9 Midweek Musings

morning walks pleasure security Jun 12, 2024

Stop. Drop. And read this in nature.

 

1. Making my home secure.

I don't like to live in fear, but when our neighbors had a burglary a few weeks ago, I took it as a good reminder. Security is important for our... well... security. And as someone who grew up in the public eye, I've had dreams of people breaking in (and me murdering them - so literally watch out, I've been sleep-training) my entire life. Upon hearing the neighbor's news, Sean got all up in his masculine and secured the frick out of this house. I didn't even know I needed it, but it feels so much better to have these precautions. It feels like an odd form of self-care that I highly recommend.

 

2. "Don't stop until you're proud."

I've mentioned my motivational card deck before. It sits on my dining room table (where I usually work) and this is the message I've had on top for weeks. I love it because it feels personal. No comparison. No right. No wrong. Just go until you're proud. It drives me in a holistic, centered way.

 

3. Breathwork.

Breathwork has always been something I love, but I'm finding it tapping on my window more and more. It just feels like something my body, mind and emotions are beckoning me to do more of and I trust them. We already have quite a few, but catch more practices in the Lush Life Community.

 

4. Guest teachers.

In my membership, the Lush Life Community, I am now having a guest teacher lead a new workshop each month. We just had intuitive reader, Devon Lawrence lead a class on "How to Hone Your Intuition." It was so informative and fun. Next up: nutritionists, creatives, relationship coaches and more teaching you their specialties. Plus my monthly workshop of course. Two live (and recorded for later watching) expert workshops plus 200+ meditations, a cookbook equivalent of healthy recipes and more self-care rituals FOR $20/MONTH!? Mm-hmm. Check it out here

 

5. Photo dumps.

Hate the word, love the realness. P.S. am I doing them right?!

 

6. Pleasure as the most important thing.

Nearly every empowered woman I've ever talked to has told me to read the book "Pussy" by Regena Thomashauer. I read it about 2.5 years ago and it was sincerely, truly life-changing. The truth is though, I constantly forget to put it to practice. Actually, that's a complete lie. I think about it all the time. I know it's truth that women are MADE to experience pleasure above all else (and everything from there falls in line), but I'm scared. I wonder if I'm deserving. I wonder if people will judge me. I shut myself down and keep trudging along bleakly or miserably because that seems more acceptable.
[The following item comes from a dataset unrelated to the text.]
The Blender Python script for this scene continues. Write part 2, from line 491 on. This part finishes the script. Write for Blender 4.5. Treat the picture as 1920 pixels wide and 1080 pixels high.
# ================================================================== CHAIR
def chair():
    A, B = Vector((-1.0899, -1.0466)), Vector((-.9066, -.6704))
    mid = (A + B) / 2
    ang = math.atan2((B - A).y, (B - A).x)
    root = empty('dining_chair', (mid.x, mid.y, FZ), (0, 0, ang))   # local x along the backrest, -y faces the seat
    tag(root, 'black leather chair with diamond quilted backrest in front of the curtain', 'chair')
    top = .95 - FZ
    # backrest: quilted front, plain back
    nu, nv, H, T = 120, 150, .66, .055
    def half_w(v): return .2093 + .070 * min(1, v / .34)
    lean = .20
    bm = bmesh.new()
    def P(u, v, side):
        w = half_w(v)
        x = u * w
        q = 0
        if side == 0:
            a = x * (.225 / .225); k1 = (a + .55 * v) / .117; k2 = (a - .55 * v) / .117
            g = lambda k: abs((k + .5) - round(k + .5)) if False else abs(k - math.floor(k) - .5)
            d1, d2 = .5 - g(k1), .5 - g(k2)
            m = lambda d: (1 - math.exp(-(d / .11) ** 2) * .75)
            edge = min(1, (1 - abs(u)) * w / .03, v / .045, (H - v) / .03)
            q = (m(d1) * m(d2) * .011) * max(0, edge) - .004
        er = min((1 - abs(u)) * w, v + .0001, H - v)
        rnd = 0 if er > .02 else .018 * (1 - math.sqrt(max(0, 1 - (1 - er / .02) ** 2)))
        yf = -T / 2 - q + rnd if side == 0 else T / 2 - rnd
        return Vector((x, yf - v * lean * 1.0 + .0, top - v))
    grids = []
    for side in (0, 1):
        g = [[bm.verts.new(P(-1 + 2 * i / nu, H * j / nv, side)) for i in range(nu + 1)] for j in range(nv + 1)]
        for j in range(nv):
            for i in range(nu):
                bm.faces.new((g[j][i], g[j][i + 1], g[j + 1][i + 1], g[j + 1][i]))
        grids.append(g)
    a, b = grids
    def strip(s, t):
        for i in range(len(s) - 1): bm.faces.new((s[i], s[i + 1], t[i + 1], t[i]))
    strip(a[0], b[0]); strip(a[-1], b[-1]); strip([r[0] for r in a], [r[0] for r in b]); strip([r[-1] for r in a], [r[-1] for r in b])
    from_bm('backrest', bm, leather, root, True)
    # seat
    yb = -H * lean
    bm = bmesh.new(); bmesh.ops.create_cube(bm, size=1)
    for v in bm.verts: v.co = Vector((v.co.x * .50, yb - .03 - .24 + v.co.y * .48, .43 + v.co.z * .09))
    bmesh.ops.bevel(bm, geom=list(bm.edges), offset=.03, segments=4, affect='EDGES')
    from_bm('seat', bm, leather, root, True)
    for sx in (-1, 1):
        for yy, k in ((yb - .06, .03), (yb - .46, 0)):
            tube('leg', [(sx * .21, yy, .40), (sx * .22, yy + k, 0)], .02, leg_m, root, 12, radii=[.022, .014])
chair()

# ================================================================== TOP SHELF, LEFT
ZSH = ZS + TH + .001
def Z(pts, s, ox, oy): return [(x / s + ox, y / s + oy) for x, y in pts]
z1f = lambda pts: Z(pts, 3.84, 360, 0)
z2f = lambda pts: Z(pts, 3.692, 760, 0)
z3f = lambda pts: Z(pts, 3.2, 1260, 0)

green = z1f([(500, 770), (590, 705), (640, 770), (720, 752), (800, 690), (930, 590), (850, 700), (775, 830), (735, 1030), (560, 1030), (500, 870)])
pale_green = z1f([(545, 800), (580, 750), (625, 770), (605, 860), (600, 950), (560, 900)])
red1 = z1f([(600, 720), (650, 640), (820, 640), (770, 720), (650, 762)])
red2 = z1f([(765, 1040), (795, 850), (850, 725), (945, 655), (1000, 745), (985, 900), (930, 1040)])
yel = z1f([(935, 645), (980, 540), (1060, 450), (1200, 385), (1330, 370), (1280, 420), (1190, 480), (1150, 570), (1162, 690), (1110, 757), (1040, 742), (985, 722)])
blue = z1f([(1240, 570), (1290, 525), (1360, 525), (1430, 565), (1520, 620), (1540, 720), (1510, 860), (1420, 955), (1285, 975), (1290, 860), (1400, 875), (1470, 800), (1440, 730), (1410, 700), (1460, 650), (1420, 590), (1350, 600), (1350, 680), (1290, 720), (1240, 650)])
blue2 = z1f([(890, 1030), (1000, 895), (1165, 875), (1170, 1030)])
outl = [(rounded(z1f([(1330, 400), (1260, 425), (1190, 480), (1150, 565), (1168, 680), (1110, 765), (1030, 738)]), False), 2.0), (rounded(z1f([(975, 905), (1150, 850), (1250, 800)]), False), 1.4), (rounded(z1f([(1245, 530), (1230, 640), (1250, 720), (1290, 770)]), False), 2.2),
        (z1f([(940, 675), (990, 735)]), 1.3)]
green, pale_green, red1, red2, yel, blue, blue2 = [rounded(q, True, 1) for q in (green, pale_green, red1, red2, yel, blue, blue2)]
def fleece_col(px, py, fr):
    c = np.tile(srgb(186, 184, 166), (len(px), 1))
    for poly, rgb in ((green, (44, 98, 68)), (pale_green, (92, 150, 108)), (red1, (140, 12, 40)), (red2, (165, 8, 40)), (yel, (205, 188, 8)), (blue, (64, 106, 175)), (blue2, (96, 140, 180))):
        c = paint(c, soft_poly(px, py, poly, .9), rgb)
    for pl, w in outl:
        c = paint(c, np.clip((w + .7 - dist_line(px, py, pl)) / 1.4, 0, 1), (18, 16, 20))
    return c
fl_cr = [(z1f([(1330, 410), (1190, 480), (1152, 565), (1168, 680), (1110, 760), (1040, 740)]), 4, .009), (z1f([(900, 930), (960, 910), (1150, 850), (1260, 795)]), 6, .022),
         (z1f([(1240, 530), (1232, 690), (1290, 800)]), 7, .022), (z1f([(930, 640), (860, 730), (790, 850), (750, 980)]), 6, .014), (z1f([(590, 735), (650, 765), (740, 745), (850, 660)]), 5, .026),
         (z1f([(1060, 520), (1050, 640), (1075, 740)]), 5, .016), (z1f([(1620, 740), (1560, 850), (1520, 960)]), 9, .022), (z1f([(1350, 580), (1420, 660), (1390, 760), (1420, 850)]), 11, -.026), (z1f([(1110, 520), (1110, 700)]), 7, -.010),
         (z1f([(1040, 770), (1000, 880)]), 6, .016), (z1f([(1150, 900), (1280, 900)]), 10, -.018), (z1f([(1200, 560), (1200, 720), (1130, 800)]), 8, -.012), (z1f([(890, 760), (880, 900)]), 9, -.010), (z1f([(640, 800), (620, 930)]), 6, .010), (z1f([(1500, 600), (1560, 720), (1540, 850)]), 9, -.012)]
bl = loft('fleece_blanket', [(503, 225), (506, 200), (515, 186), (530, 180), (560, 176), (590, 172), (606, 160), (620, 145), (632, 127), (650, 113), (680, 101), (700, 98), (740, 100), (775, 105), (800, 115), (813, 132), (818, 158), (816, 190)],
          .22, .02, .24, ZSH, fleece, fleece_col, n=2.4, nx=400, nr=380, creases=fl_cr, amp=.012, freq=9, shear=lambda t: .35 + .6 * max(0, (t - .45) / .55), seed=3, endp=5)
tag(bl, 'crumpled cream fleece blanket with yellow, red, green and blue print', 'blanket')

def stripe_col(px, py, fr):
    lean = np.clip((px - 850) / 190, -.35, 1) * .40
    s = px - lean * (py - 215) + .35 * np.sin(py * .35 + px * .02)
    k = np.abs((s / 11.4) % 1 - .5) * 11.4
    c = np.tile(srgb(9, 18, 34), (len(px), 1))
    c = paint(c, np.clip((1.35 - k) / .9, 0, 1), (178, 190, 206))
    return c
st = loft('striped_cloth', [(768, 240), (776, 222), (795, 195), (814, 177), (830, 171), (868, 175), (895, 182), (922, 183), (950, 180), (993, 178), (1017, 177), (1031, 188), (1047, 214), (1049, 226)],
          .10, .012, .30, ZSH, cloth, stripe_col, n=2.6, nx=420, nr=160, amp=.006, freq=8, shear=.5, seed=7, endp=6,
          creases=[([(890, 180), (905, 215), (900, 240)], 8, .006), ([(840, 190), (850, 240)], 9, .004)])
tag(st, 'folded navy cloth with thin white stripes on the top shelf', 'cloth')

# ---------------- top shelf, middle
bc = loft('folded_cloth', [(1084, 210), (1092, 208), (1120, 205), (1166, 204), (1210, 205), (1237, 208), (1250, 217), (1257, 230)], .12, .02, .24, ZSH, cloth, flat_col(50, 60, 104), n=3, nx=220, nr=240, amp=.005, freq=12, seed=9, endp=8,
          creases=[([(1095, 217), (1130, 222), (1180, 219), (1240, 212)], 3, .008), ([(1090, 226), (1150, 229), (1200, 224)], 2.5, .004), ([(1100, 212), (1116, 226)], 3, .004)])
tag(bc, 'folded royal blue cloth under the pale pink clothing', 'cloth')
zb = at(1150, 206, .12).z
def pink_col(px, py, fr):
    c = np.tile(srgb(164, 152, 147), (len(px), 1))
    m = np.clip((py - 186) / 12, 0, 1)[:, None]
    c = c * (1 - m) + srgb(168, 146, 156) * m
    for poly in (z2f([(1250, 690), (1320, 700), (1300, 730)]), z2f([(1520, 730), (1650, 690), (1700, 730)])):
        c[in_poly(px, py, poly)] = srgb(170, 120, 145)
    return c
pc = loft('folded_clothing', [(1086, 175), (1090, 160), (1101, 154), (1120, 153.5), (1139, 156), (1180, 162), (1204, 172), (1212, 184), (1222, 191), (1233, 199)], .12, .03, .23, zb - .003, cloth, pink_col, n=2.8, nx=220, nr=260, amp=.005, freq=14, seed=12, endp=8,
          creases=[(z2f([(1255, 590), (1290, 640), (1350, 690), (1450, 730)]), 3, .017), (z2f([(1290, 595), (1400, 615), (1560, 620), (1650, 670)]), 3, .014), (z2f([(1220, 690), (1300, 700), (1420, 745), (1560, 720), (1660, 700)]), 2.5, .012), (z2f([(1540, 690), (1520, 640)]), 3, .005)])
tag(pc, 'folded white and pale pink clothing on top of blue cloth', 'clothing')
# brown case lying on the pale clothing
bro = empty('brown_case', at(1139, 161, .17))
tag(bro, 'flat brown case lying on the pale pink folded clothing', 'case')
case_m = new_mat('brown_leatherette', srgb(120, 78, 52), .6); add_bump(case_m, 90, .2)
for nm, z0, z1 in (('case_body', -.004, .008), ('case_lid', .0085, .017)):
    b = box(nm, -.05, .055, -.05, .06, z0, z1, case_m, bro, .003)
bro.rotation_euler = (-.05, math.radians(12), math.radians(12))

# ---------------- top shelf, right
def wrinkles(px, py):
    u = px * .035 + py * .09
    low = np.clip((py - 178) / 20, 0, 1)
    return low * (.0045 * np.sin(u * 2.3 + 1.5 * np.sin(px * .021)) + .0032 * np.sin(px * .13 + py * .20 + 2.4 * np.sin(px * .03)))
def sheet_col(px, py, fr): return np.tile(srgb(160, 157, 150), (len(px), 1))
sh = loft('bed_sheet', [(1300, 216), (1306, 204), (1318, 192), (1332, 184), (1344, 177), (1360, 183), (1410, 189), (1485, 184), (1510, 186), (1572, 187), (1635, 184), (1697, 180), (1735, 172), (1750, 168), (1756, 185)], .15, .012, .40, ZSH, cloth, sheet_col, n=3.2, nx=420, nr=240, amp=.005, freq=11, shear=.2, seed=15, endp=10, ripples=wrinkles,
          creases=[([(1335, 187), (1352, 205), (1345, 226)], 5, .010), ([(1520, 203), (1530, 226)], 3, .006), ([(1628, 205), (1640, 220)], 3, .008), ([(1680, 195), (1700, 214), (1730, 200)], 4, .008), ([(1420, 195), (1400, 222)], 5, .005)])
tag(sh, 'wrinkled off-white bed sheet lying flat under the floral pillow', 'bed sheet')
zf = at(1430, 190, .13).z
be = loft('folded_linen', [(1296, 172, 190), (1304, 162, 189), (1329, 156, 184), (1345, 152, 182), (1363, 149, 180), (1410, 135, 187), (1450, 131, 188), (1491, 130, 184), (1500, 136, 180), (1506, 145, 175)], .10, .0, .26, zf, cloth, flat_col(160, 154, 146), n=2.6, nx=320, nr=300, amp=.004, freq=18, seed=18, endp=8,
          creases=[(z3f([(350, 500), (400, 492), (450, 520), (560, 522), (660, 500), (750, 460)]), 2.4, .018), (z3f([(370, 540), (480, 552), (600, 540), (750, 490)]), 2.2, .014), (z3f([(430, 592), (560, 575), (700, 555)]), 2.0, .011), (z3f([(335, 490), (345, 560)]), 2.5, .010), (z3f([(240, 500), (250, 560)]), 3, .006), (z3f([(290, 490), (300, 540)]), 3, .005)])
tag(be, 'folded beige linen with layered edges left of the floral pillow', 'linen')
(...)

Well after really hitting a misery wall last week, I realized if I don't put my pleasure first (this is ALL kinds of pleasure, btw), then EVERYONE in my life will suffer. In fact, they actually already are. This year, my pleasure has been last. I've put my partner, family and work first and beat myself up for not doing MORE. Although we've had a lot of fun along the way, I've really back-seated my desires and followed what everyone else wants to do. By the time I have time for just me, I feel guilty for spending it. It's put me in a real ridiculous pit. 

So what am I doing now? I'm back to Mama Gena's philosophy. And I'm being brave. I told my partner and my people: I'm committed to my pleasure now so don't be surprised if you catch me saying no more often and dancing in the living room in the morning.

 

7. Morning walks.

I used to do this all the time, but "got busy" and felt like "I didn't deserve them" because I needed to "prioritize things like cleaning, cooking, working and catching up with messages." Bro gtfo. I'm walking in the morning now even if it's only for 15 minutes. Walking, being in direct sunlight and being in nature have ALL been proven to boost our mood - especially first thing in the morning.

 

8. An hour in nature per day.

It hit me that there are days where I get no more than five minutes of nature. It makes sense that this is why humans suffer, get sick, and feel depressed or anxious. I'm committed to an hour of nature a day (if I can get it in one swoop, great - if not, broken up throughout the day is still good) everyday for two weeks to see what happens. So far, so good. Stay tuned.

 

9. Candlelit yoga.

This has always been worthy of my musings list. Even just stretching to candlelight at home is the stuff.